The Doors achieved national recognition after signing with Elektra Records. The single "Light My Fire" spent three weeks at number one on the Billboard Hot 100 chart, a far cry from the Doors opening for Simon and Garfunkel or playing at a high school as they did in Connecticut that same year. Later on, the Doors appeared on The Ed Sullivan Show, a popular Sunday night variety series that had given the Beatles and Elvis Presley national exposure. Ed Sullivan requested two songs from the Doors for the show, "People Are Strange" and "Light My Fire". Sullivan's censors insisted that the Doors change the lyrics of the song "Light My Fire" from "Girl we couldn't get much higher" to "Girl we couldn't get much better" for the television viewers; this was reportedly due to what was perceived as a reference to drugs in the original lyrics. After giving reluctant assurances of compliance to the producer in the dressing room, an angry and defiant Morrison told the band he wasn't changing a word, and sang the song with the original lyrics. Sullivan was unhappy and refused to shake hands with Morrison or any other band member after their performance. He then had a producer tell the band that they would never appear on his show again, and their planned six further bookings were cancelled. Morrison reportedly said to the producer, in a defiant tone, "Hey man. We just did the Sullivan Show!"

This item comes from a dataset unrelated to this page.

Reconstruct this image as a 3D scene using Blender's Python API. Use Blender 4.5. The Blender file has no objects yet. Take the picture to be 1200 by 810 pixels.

By the release of their second album, Strange Days, the Doors had become one of the most popular rock bands in the U.S. Their blend of blues and dark psychedelic rock included a number of original songs and distinctive cover versions, such as their rendition of "Alabama Song" from Bertolt Brecht and Kurt Weill's opera Rise and Fall of the City of Mahagonny. The band also performed a number of extended concept works, including the songs "The End", "When the Music's Over", and "Celebration of the Lizard". In late Summer 1967, photographer Joel Brodsky took a series of black-and-white photos of a shirtless Morrison, in a photo shoot known as "The Young Lion" photo session. These photographs are considered among the most iconic images of Jim Morrison and are frequently used as covers for compilation albums, books, and other memorabilia related to Morrison and the Doors. In late 1967, during a concert in New Haven, Connecticut, Morrison was arrested on stage in an incident that further added to his mystique and emphasized his rebellious image. Prior to the show, a police officer found Morrison and a woman in the showers backstage. Not recognizing the singer, the policeman ordered him to leave, to which Morrison mockingly replied, "Eat me." He was subsequently maced by the officer and the show was delayed. Once onstage, he told the concertgoers an obscenity-filled version of the incident. New Haven police arrested him for indecency and public obscenity, but the charges were later dropped. Morrison was the first rock performer to be arrested onstage.